Den schlafenden Wärme-Riesen wecken

Sven Blöcher und Andreas Sauerborn von der Viessmann Deutschland GmbH stellten Lösungen zur nachhaltigen Wärmeversorgung für Unternehmen vor. Sie betonten, dass solche Energiesysteme individuell betrachtet und geplant werden müssen, wobei die Wirtschaftlichkeit stets im Fokus ist. Über großes, ungenutztes Potenzial verfügen viele Industriebetriebe in der Abwärmenutzung – oft ein „schlafender Riese“. Durch innovative Technologien wie Eisspeicher können Betriebe ihre Energiekosten senken und gleichzeitig zur Stabilisierung der Netze beitragen. Die Kombination aus verschiedenen Erzeugungs- und Speichertechnologien spielt dabei eine entscheidende Rolle.

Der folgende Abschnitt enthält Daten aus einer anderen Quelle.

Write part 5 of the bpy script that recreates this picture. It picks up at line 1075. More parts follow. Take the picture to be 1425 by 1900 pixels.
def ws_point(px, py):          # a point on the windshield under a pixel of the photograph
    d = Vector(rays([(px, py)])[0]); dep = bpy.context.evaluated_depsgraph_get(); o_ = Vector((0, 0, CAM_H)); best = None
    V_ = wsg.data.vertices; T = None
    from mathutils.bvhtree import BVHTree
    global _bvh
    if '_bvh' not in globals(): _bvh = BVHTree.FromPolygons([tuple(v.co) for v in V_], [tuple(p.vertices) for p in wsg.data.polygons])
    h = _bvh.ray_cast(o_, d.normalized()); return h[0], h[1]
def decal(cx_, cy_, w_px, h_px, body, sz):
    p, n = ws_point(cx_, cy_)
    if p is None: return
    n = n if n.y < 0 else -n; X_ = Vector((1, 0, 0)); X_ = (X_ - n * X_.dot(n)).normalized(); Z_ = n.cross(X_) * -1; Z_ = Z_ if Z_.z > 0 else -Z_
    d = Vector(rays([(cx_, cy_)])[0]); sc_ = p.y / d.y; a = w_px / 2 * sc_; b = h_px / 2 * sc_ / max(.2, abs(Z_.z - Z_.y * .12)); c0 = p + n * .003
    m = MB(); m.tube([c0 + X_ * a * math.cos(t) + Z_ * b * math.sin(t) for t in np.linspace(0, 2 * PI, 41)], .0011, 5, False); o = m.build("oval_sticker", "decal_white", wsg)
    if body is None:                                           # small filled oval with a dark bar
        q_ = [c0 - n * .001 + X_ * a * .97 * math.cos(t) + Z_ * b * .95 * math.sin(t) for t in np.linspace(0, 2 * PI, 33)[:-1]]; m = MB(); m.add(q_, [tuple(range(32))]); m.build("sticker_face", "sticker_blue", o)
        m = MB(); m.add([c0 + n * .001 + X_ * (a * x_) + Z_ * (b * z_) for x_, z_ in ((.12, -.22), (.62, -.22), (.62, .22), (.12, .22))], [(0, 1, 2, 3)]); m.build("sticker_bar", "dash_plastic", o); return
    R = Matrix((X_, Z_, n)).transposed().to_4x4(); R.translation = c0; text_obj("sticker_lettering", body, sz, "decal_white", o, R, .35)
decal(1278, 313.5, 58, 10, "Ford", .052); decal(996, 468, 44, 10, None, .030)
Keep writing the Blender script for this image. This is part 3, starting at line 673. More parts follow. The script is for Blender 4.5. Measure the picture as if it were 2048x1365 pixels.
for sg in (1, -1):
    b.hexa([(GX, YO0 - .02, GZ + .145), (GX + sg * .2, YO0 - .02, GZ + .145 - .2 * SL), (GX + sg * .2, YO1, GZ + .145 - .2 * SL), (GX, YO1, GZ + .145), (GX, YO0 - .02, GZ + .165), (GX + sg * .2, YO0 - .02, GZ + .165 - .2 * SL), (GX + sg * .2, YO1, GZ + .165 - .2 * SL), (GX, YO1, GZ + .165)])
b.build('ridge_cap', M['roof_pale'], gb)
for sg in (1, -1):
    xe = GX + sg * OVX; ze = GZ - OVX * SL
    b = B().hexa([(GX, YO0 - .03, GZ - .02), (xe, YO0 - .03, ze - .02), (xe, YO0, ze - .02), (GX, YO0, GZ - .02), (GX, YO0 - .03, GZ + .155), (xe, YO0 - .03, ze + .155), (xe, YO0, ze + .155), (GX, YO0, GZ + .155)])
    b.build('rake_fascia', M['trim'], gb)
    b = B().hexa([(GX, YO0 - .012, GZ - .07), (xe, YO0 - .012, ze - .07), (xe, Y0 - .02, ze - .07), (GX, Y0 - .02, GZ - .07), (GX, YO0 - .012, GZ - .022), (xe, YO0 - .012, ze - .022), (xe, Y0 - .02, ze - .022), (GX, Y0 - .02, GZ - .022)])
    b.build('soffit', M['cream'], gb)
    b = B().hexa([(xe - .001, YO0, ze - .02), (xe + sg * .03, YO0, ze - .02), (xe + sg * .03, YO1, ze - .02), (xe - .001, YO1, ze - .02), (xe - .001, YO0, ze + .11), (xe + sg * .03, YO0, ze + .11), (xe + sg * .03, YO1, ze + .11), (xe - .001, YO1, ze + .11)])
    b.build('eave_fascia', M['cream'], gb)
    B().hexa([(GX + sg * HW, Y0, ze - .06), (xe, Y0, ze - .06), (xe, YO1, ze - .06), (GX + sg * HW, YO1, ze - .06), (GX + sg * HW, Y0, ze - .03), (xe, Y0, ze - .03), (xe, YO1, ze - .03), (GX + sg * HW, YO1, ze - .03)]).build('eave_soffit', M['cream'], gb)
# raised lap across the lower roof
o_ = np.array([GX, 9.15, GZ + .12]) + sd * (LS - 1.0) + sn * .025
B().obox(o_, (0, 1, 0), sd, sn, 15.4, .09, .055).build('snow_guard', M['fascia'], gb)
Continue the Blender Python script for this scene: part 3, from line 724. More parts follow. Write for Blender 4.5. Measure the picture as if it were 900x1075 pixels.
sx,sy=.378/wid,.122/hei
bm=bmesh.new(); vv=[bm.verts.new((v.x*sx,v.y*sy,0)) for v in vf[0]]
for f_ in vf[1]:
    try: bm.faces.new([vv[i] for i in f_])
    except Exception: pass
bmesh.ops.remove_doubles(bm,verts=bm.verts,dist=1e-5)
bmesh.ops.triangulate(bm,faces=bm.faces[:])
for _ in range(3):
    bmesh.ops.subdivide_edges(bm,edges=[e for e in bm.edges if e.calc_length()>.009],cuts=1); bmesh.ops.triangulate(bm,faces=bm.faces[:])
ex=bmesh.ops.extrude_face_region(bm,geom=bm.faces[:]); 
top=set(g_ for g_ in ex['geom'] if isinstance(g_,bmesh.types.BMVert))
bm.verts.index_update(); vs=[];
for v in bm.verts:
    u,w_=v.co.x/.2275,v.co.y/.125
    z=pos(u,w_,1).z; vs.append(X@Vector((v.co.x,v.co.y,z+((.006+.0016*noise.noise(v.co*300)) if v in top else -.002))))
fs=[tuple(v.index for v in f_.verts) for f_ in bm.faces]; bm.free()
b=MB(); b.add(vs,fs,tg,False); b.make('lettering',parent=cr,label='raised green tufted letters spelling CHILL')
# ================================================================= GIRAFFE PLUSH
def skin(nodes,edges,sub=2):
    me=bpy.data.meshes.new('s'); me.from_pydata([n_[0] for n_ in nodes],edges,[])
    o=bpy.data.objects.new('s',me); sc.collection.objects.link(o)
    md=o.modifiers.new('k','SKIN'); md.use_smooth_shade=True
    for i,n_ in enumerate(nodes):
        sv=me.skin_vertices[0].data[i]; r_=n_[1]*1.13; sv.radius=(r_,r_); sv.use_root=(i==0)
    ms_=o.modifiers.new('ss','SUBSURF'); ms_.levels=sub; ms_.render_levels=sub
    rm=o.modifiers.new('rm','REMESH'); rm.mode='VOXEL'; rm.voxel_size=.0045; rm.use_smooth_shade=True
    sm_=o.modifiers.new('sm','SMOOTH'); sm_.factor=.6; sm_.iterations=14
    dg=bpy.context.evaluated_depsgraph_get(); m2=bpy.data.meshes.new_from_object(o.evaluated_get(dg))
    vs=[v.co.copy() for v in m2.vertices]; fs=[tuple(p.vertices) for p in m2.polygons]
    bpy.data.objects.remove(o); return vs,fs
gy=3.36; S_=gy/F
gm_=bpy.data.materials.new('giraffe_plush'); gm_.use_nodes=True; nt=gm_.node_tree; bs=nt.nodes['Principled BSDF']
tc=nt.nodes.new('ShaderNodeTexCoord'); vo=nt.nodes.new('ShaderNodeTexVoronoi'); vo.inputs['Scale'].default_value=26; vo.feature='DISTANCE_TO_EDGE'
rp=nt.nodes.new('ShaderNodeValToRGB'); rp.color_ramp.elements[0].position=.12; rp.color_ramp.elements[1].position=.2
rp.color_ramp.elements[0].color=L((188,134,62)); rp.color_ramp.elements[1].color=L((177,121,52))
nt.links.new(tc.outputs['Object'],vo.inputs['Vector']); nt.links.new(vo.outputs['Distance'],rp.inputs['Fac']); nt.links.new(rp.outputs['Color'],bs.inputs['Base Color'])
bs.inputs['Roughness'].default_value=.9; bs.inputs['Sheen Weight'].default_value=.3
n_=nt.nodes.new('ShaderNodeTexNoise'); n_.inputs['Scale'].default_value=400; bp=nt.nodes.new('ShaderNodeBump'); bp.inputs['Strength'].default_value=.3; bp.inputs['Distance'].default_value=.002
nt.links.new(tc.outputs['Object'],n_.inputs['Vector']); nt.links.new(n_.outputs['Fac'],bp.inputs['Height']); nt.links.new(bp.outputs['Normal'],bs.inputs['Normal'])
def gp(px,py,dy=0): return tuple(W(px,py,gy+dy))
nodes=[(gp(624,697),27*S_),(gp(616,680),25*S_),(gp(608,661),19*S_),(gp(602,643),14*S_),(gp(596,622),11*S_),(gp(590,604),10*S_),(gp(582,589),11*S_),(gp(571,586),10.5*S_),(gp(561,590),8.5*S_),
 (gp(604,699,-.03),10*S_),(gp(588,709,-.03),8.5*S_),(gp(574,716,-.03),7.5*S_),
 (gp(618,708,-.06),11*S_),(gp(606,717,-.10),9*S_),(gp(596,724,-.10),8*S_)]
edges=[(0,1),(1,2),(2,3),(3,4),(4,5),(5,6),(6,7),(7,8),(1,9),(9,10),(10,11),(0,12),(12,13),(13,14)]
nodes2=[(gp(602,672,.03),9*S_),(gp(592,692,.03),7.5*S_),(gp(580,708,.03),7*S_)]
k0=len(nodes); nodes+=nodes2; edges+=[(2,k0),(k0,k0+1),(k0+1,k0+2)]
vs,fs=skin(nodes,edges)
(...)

Wirtschaft in zivile Verteidigung einbinden

Maximilian Hanz vom Hessischen Industrie- und Handelskammertag (HIHK) erläuterte, wie sich der HIHK in politischen Gesprächen für eine wirtschaftsfreundliche Energiepolitik einsetzt und damit zur Planungssicherheit für Unternehmen beiträgt. Aus einer Stromstudie für Hessen, die aktuell im Auftrag der IHK-Organisation erstellt wird, stehen erste Ergebnisse zur Verfügung, diese dienen bereits im politischen Dialog als Argumentationsgrundlage. Parallel dazu setzt sich der HIHK auf Bundesebene für zusätzliche Haushaltsmittel für Hessen ein. Ebenso thematisiert wird die Frage, wie sich die Wirtschaft in die zivile Verteidigung einbinden lässt.

Die Mitglieder des Industrieausschusses waren sich einig: Die richtige Kombination aus technologischem Fortschritt, politischer Weichenstellung und wirtschaftlicher Tragfähigkeit wird am Ende über den Erfolg der Energiewende entscheiden.